October 25, 2005
Evidence Has Turned Against the Miers Nomination

By Jack Kelly

Some in the news media, citing anonymous sources, say Vice President Dick Cheney recommended against nominating Harriet Miers for the Supreme Court.
If true, this should dispel the notion, prevalent on the fever swamp Left, that Mr. Cheney pulls the president's strings. But in this instance, it would have been better if the moonbats had been right. If you're in a hole, stop digging. That's good advice, but it tends to be followed only by those who realize they're in a hole.

President Bush is in a pit, dug in large part by his "friends."

Like most conservatives, I was disappointed when Mr. Bush chose a person unknown to all but the handful who have worked with her. But I was appalled more by the childish and churlish reaction of much of the conservative intelligentsia. The president, by virtue of his stellar judicial choices in the past, had earned the benefit of the doubt. And Ms. Miers deserved the opportunity to be heard before harsh judgments were made about her.

But it is one thing to give the president the benefit of the doubt in the absence of evidence, another to continue giving him that benefit in the face of evidence.

If Ms. Miers were as smart and as conservative as Mr. Bush said she was, criticism should have abated as we learned more about her. It hasn't worked out that way.

Her private meetings with senators have gone poorly. "No one is walking out of these meetings thinking they've just met with a star," a staffer who attended one told the Washington Times.

Her meeting with Senate Judiciary Committee Chairman Arlen Specter ended in a public dispute over whether she had or had not endorsed the "right to privacy" the Court had found in the case of Griswold v. Connecticut.

This was compounded when Specter and Sen. Patrick Leahy of Vermont, the ranking Democrat on the committee, gave Ms. Miers a public spanking for turning in her written questionnaire late, with incomplete responses.

Opponents have been posting on the Web examples of vapid writing by Ms. Miers. They have been scouring her work for passages that make her look bad. But there has, alas, been no shortage of such passages.

The White House has not countered with examples of clear, concise written statements by Ms. Miers. This could be because the White House staff is incompetent, a conclusion the bungled campaign for Ms. Miers to date makes plausible. But it could also be that no examples of clear, concise written statements by Ms. Miers exist.

If Ms. Miers were as the president described her, there was much to be said for a "stealth" nominee. But all hopes of having her on the Court by Thanksgiving have been blown up by the controversy on abortion, the one issue their interest groups demand Democrats fight to the death.

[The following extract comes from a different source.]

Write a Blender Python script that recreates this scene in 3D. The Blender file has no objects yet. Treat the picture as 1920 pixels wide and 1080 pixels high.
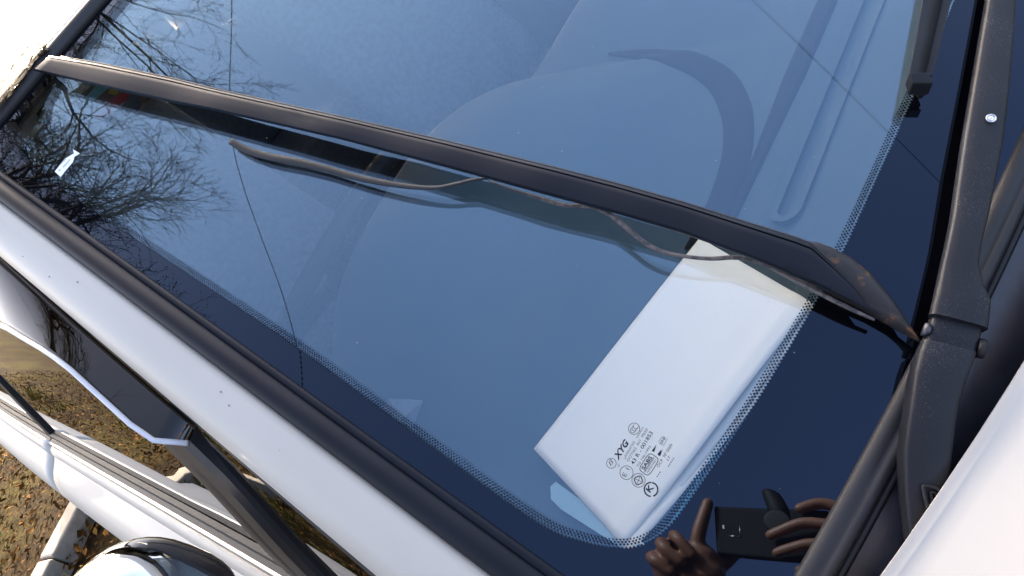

Abortion is the worst of all judicial issues for conservatives to pick a fight on. On takings, on racial quotas, on homosexual marriage, on the pledge of allegiance, the vast majority of Americans side with us. But even many Republicans oppose overturning Roe v. Wade.

And recent revelations about her support for racial set asides indicate Ms. Miers is to the left of Sandra Day O'Connor on affirmative action, a matter of as much distress to conservatives as her abortion views are to liberals.

The vetting of Ms. Miers was as incomplete as her Judiciary Committee questionnaire. Some troublesome financial issues relating to her service on the Texas Lottery Commission were overlooked. I doubt very much that Harriet Miers is guilty of any impropriety. But as we have seen in the Tom Delay persecution, Democrats don't require any actual evidence to make charges.

I had wanted to wait until the hearings to make up my mind about Ms. Miers. But now I fear continuing this debacle will produce the worst of all worlds for conservatives.

It's hard to find supporters of Harriet Miers beyond the president and the First Lady. Her only friend on the Judiciary Committee is Texas Sen. John Cornyn. All the others, Democrat and Republican, will be asking tough, probing questions, for which there is no evidence Ms. Miers can answer well.

The president needs to pull the plug on this nomination. He needs to fill in this hole before it gets deeper. If he keeps digging, his enemies will fill it in over his head.

Jack Kelly is national security columnist for the Pittsburgh Post-Gazette and the Blade of Toledo, Ohio.